Just in case anyone’s reading this thinking “I’m using a computer – I’m way more advanced than a caveman!” – that’s due to accumulation of knowledge i.e. the people before us figuring things out and writing things down (which started with cavemen drawing on the cave walls). All I’m saying is, if you were dropped naked onto a desert island, how long would it take you to send an e-mail?

So, we are very cautious about disrupting the status quo, even if we can see, rationally, that we are being cheated. We feel secure when things stay the same.

There is also a well-established pecking order in our society, which provides another obstacle to reform. The powerful people at the top of the pecking order are constantly telling us that things are okay the way they are, and to change anything would be a big risk. But, of course, they would say that, wouldn’t they, because they’re benefiting from the systems in place.

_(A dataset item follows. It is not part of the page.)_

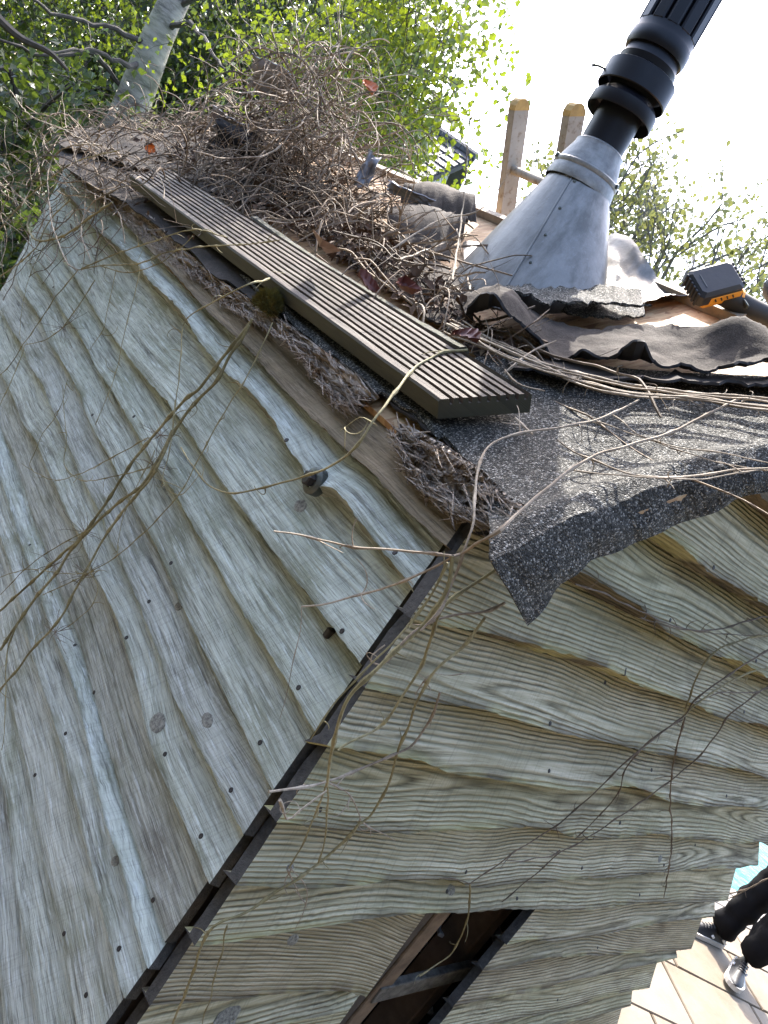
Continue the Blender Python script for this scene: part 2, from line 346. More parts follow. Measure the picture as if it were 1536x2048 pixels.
# ------------------------------------------------------------------ ground, patio, pool
def mat_grass():
    t = NT('lawn'); o = t.obj(); n = t.noise(o, 3, 6); f = t.noise(o, 60, 4)
    t.base(t.mix(f, t.ramp(n, [(0.3, (0.04, 0.06, 0.015)), (0.7, (0.09, 0.12, 0.03))]), (0.07, 0.10, 0.02))); t.set(Roughness=0.9); t.bump(f, 1.0, 0.03); return t.m
gs = 400
tag(mesh('ground', [(-gs, -gs, -0.03), (gs, -gs, -0.03), (gs, gs, -0.03), (-gs, gs, -0.03)], [(0, 1, 2, 3)], mat_grass()), 'green lawn round the shed', kind='structure')
PA = np.array([math.cos(math.radians(-30)), math.sin(math.radians(-30)), 0]); PB = np.array([0.5, math.cos(math.radians(30)), 0])
UPV = np.array([0, 0, 1.0])
POOL_N, DECK_N = 4.11, 3.69
def pab(a, b, z=0): return PA * a + PB * b + UPV * z
m_ = MB(); m_.v = [pab(-3, -6, -0.012), pab(14, -6, -0.012), pab(14, DECK_N, -0.012), pab(-3, DECK_N, -0.012)]; m_.f = [(0, 1, 2, 3)]
patio = tag(m_.build('patio', simple('dark_joint_sand', (0.12, 0.085, 0.05), 0.9)), 'honey coloured stone patio beyond the shed', kind='structure')
# joints traced from the picture: one long joint along PA, staggered cross joints along PB
J0 = float(np.dot(onax(1311, 1911, 2, 0), PB))
aj = float(np.dot(onax(1322, 1918, 2, 0), PA)); aj2 = float(np.dot(onax(1443, 1885, 2, 0), PA))
ang = 0
def slab(a0, a1, b0, b1):
    g = 0.006; j = lambda: rnd.uniform(-0.004, 0.004); z = rnd.uniform(-0.001, 0.003)
    c = [(a0 + g + j(), b0 + g + j()), (a1 - g + j(), b0 + g + j()), (a1 - g + j(), b1 - g + j()), (a0 + g + j(), b1 - g + j())]
    cx = sum(p[0] for p in c) / 4; cy = sum(p[1] for p in c) / 4
    r = [[pab(*p, -0.02) for p in c], [pab(*p, z - 0.006) for p in c], [pab(p[0] + (cx - p[0]) * 0.015, p[1] + (cy - p[1]) * 0.015, z) for p in c]]
    b = MB(); b.loft(r); return b.build('slab', SLAB, patio)
rows = [(DECK_N - (DECK_N - J0) * 0.5, DECK_N, 0.55, aj2 + 0.23), (J0, DECK_N - (DECK_N - J0) * 0.5, 0.6, aj2), (J0 - 0.42, J0, 0.62, aj), (J0 - 0.84, J0 - 0.42, 0.5, aj + 0.2), (J0 - 1.4, J0 - 0.84, 0.6, aj)]
for b0, b1, w, a0 in rows:
    k0 = math.floor((1.8 - a0) / w)
    for k in range(k0, k0 + 9): slab(a0 + k * w, a0 + (k + 1) * w, b0, b1)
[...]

The people at the top of the pecking order are the mass communicators too, so their voice is the loudest, and it resonates in our ears constantly. They tell us that the people who want reform are crazy, idealists, and troublemakers. The people benefiting from the systems in place are the minority, so they have to turn us against each other to maintain their position. They also have to make us believe that social reform is out of reach, an impossibility. But maybe it’s closer than we think.

The philosophy we live by doesn’t make sense. One person starves to death while another is born the Queen (two people who are both shaved cavemen). Since the philosophy doesn’t make sense, the supporters of the philosophy lose touch with reality or use their influence to suppress real-world issues. All we get are minor changes designed to appease the masses – we are seeing plenty of them in the run-up to the general election!

As it stands, we are not in control of our own lives; we are used by the ruling class. We need to pry our lives from the desperate grasp of the powerful in order to live in a fairer society.